As observed earlier, although there are two defendants to this suit, it is not clear from the application against which defendant the orders are sought. The 1st defendant has been sued as a Limited Liability Company. The 2nd defendant has also been sued in his individual capacity, the application has not clearly brought out how the separate claims arise against each defendant. The 2nd defendant did deny guaranteeing any claim of the plaintiff in respect of the 1st defendant. There is therefore a triable issue which has not been resolved through this application.
Further, although the plaintiff’s claim as per the plaint is Kshs.3,360,500/= and this is the amount in respect of which judgment is sought. Annexture BK – 2 which is the statement of account does not accord with the figure claimed. There is a handwritten document BK – 3 where certain calculations have been made and sum of Kshs.3,360,500/= shown as outstanding as per a meeting of 6th May 2005. The supporting affidavit does not however make any specific reference to this document and it was the applicant’s advocate who purported to explain from the Bar that the document was written by the 2nd defendant. Of course that is an issue that can only be resolved through evidence.

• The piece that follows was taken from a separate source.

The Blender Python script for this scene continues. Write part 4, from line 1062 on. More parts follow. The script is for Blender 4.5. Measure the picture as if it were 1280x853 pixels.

In addition, although it is alleged that the defendant issued cheques which were dishonoured of the exhibited cheques, only two cheques i.e. cheque No.900222 dated 22nd July 2004 for Kshs.500,000/= and cheque No.900224 for Kshs.700,000/= are reflected in the defendant’s letter referred to. There is no evidence that any of these cheques were dishonoured. Moreover, both these cheques appear to be drawn on the account of Back to Africa Safaris. There is no explanation as to the connection between Back to Africa Safaris and any of the defendants.
Further as observed by the respondent’s counsel in paragraph 3 (a) of the plaint, the plaintiff pleaded that the cause of action arose in the month of June 2006. This is contrary to paragraph 5 of the supporting affidavit wherein it is deponed that request and supply was made between November 2003 and November 2004. All the annextures exhibited also relate to the period before June 2006, and therefore cannot support the plaintiff’s claim as pleaded in the Amended plaint.
I could say more, but I believe the above is sufficient to lead to the conclusion that the plaintiff’s application is for dismissal as it can neither succeed under Order XXXV of the Civil Procedure Rules nor Order VI rule 13 of the Civil Procedure Rules. It is accordingly dismissed with costs.
Dated, signed and delivered this 26th day of November 2007.